Enquanto o filme estava acontecendo, minha impressão era de que estava assistindo a uma das melhores cinebiografias já feitas – afinal, impossível não reagir com furor a uma produção tão pomposa e abarrotada de costuras visuais e sonoras das mais imprevisíveis. Mas quando o filme acaba e ainda estou esperando o ônibus na volta para casa, percebo que saí sem saber absolutamente nada sobre ninguém, nem mesmo sobre a profundidade artística do próprio Elvis – ele entendia de música ou foi sempre uma marionete? E sua família? E seus amigos? E seu vilão? Nada. Tudo o que levo é a impressão, a maravilha, o susto. Então percebo que, apesar do incômodo, essa sensação não parece erro ou mera negligência porque Elvis, o filme, transfere para nós o mesmo que diz ter sido a vida pública de seu cantor: a ilusão recheada de emoções intensas, mas espreitada no limite do instante, sempre tropeçada na intensidade das coisas reais e no engasgo dos próximos passos.


Elvis, portanto, é abertamente um filme superficial. Doloroso pensar isso diante do tamanho que tem seu personagem central, mas essa escolha parte claramente da concepção do roteiro que, saltando eletricamente com ajuda de uma montagem quase lisérgica à lá Gaspar Noé, faz questão de nos levar junto no redemoinho de uma vida tomada por obsessão de todos os lados. Por isso a surpresa de que o protagonista aqui seja na verdade Tom Parker, vivido na linha do ridículo por Tom Hanks, o gerente que deu a Elvis sua gaiola ilustrada de diamantes – somado ao espaço pouco discutido que a história dá ao que acontece naquele EUA religioso da segregação racial, fica cada vez mais evidente que este filme nunca é de fato sobre aquele que traz no título, mas sobre como as coisas ao redor projetam sua identidade e relevância.

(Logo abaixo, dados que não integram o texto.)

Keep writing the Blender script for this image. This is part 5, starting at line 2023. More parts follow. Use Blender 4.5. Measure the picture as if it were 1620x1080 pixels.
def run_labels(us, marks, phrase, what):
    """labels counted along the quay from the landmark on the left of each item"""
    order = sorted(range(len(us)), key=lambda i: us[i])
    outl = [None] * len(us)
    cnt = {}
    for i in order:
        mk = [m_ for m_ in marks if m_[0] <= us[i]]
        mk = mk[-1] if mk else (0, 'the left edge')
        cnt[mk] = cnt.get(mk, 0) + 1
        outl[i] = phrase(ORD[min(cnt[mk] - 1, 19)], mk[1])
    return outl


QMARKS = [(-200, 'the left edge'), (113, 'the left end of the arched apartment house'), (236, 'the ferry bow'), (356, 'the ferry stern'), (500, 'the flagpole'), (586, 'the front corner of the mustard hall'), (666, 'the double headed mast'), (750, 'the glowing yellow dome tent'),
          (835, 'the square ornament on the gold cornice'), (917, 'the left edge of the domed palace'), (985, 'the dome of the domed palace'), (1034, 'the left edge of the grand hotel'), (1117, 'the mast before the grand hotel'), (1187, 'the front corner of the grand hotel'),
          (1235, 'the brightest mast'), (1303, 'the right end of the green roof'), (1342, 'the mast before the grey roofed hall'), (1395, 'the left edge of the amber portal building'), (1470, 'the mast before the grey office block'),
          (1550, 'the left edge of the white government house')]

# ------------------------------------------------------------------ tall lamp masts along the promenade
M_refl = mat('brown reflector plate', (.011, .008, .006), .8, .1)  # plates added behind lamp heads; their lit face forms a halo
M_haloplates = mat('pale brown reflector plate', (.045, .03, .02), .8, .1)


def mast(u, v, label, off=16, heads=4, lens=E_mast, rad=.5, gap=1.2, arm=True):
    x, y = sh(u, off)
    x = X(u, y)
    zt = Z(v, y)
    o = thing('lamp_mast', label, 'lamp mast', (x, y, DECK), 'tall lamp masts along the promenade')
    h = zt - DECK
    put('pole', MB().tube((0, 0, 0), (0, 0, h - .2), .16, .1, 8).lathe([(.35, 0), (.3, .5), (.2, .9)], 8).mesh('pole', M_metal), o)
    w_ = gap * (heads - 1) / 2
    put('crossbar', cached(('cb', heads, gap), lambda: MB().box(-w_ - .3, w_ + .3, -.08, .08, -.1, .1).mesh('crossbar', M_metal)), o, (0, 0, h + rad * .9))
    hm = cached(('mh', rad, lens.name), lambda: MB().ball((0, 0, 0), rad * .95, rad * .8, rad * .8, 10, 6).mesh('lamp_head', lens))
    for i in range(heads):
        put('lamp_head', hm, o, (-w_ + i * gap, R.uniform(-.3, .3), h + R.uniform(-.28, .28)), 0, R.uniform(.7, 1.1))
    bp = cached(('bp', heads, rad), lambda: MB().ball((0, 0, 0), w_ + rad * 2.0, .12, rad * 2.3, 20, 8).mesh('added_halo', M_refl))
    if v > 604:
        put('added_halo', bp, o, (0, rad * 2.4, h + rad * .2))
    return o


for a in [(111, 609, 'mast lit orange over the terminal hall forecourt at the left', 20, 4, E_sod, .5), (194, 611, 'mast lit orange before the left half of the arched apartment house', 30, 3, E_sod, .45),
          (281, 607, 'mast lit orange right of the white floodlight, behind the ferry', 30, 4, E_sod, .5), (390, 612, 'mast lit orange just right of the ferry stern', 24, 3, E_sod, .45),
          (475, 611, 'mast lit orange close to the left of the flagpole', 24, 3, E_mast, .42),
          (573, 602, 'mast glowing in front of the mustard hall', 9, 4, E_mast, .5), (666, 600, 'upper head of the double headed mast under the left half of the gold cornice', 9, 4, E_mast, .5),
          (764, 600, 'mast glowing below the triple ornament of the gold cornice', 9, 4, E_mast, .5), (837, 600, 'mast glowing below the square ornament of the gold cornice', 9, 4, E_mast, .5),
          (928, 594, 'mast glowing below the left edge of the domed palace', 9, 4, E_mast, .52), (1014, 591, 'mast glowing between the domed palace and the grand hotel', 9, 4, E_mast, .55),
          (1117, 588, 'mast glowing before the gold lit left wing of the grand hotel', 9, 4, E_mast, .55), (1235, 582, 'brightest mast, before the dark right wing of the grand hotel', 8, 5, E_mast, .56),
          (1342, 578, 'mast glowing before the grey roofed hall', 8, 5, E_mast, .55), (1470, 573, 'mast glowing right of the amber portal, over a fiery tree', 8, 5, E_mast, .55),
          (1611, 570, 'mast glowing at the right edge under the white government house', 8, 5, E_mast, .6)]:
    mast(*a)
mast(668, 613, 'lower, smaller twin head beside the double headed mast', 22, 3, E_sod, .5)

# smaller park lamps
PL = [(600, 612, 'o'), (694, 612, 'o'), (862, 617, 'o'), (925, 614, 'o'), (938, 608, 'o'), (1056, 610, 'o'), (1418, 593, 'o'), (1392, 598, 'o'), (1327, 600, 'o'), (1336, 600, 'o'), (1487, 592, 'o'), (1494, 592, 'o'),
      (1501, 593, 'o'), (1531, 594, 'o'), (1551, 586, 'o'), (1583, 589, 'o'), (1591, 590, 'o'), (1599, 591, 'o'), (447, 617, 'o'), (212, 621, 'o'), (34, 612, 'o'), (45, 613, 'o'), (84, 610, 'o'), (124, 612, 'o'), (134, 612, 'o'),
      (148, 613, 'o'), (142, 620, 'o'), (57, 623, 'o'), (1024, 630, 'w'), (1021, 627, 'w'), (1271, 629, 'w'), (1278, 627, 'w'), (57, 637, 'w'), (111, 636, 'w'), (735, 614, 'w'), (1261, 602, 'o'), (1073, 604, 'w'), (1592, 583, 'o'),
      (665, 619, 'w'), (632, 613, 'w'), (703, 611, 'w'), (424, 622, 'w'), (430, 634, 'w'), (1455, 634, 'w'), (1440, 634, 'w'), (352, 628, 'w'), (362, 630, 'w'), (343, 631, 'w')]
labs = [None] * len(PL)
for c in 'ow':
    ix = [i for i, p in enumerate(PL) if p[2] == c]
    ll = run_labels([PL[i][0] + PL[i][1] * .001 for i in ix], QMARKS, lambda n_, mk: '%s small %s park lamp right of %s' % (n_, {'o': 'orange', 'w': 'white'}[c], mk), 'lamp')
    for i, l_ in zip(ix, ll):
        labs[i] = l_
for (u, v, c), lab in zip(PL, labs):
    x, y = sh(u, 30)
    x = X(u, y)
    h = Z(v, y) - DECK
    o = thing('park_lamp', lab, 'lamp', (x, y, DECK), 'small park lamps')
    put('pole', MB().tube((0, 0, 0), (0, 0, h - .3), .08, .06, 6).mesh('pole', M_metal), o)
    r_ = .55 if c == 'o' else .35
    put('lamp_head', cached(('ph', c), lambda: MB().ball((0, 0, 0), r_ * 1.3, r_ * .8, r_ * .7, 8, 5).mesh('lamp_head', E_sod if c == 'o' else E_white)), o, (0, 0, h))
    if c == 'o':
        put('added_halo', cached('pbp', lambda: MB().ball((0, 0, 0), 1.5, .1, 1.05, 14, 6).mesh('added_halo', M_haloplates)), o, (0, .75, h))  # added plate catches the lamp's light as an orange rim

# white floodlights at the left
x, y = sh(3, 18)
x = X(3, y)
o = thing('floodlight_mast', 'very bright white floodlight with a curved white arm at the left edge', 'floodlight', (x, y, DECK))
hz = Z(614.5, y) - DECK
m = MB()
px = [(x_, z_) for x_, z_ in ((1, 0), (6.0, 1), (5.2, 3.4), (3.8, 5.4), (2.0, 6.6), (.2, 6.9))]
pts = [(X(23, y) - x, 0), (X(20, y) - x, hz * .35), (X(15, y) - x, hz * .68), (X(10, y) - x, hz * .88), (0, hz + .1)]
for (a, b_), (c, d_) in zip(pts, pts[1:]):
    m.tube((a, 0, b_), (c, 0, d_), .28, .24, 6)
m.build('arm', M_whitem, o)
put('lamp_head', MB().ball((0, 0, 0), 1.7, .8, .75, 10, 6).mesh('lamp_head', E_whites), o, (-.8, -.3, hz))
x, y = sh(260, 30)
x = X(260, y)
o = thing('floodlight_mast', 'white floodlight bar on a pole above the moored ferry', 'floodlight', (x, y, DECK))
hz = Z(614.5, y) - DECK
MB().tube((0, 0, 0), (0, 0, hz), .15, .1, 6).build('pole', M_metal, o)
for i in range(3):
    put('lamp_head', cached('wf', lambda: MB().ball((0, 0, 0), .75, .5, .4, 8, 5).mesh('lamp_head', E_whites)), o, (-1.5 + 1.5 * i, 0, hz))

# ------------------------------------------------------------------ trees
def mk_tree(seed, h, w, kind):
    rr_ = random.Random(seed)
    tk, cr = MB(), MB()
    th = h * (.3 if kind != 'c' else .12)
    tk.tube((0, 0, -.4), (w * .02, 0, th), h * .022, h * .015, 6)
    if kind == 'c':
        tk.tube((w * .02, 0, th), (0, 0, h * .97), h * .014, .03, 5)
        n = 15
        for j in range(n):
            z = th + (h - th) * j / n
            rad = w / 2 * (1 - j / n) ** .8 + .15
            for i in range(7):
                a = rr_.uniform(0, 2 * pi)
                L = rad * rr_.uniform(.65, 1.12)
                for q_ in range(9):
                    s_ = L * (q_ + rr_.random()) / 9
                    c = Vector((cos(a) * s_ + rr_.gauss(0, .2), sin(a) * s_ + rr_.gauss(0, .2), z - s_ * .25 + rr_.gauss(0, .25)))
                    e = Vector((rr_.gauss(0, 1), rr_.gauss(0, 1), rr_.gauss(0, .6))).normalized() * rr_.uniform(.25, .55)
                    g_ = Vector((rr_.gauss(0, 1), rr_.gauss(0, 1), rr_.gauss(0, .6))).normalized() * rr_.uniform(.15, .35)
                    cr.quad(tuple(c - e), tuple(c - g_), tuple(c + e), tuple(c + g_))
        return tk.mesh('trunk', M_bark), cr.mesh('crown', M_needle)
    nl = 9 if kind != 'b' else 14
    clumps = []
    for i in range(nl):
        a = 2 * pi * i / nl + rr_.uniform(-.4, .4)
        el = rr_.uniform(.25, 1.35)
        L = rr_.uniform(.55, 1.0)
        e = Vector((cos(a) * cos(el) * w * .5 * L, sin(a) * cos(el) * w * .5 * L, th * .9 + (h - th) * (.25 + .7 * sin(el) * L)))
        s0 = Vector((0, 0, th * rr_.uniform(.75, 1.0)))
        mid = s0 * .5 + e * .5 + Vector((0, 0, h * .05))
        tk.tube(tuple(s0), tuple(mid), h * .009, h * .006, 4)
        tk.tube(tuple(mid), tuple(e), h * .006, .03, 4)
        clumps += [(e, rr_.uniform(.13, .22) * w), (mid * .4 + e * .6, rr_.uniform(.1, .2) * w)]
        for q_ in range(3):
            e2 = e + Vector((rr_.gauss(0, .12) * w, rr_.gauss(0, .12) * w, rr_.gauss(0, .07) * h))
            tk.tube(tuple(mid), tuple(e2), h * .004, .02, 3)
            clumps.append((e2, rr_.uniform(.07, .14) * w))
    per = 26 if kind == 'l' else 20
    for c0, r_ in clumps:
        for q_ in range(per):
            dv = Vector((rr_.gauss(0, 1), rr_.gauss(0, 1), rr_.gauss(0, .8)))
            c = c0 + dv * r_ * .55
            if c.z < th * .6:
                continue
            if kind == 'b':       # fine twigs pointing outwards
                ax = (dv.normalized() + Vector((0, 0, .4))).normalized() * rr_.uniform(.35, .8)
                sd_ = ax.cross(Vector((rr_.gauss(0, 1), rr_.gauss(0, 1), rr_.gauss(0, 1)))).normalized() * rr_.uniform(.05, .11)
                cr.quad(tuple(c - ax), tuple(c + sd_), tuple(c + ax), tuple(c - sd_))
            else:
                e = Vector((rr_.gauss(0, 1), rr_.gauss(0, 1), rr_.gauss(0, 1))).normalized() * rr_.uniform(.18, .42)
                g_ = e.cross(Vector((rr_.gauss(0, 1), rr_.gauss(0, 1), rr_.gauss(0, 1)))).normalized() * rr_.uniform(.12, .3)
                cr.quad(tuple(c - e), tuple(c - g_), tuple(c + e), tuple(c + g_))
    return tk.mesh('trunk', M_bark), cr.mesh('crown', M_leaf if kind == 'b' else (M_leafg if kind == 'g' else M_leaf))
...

Nesse espetáculo mais circense do que cinematográfico, Austin Butler se apresenta de forma tão poderosa que, distante de um naturalismo nada a vez com Luhrmann, consegue ocupar um lugar antes da caricatura, fazendo com que absolutamente todas as suas aparições proponham a audiência um desvelamento, um constante deslumbre diante do que ele constrói dentro do imaginário que temos sobre a figura que ele interpreta com tanta vontade. Para além de seu círculo empresarial, sobra mais uma sensação de verdade, como na presença de Kelvin Harrison Jr. como B. B. King, mesmo que a relação com a realidade não seja assim algo tão importante para a trama.


Com tudo isso em mente, despreocupado com a essência das coisas, o filme vai se tornando uma odisseia cujos rumos só importam por conta do ritmo que não pode perder a cadência. Viajando por autorreferências e um recorrente “acerto de contas”, Elvis vai sendo erguido como um personagem sem saídas, apesar de sua presença repetidamente inabalável – esse reforço vai cansando à medida em que não vai tendo mais nada a oferecer, pelo menos nada que possa ser usado para nos entregar novas camadas suas. É por isso que cenas “repetidas”, como as vezes em que ele subverte ordens em detrimento de seu gosto, perdem a extravagância já que de um momento para o outro pouco passamos a saber.


Minha sensação final, sendo assim, é que este é sem dúvidas um filme de Baz Luhrmann, apaixonado pela explosão, e não pelo fogo. Independente do que se pense com o acender das luzes, esse gesto pelo espetáculo sensorial faz muita diferença numa sala de cinema, entregando com empolgação uma experiência memorável e nada cansativa apesar de suas quase três horas de duração. É como uma de suas últimas histórias sobre um pássaro que vive voando e se pousar morre. Aqui, para não correrem o risco de despencar em queda livre, Elvis e Luhrmann nunca põem o pé no chão.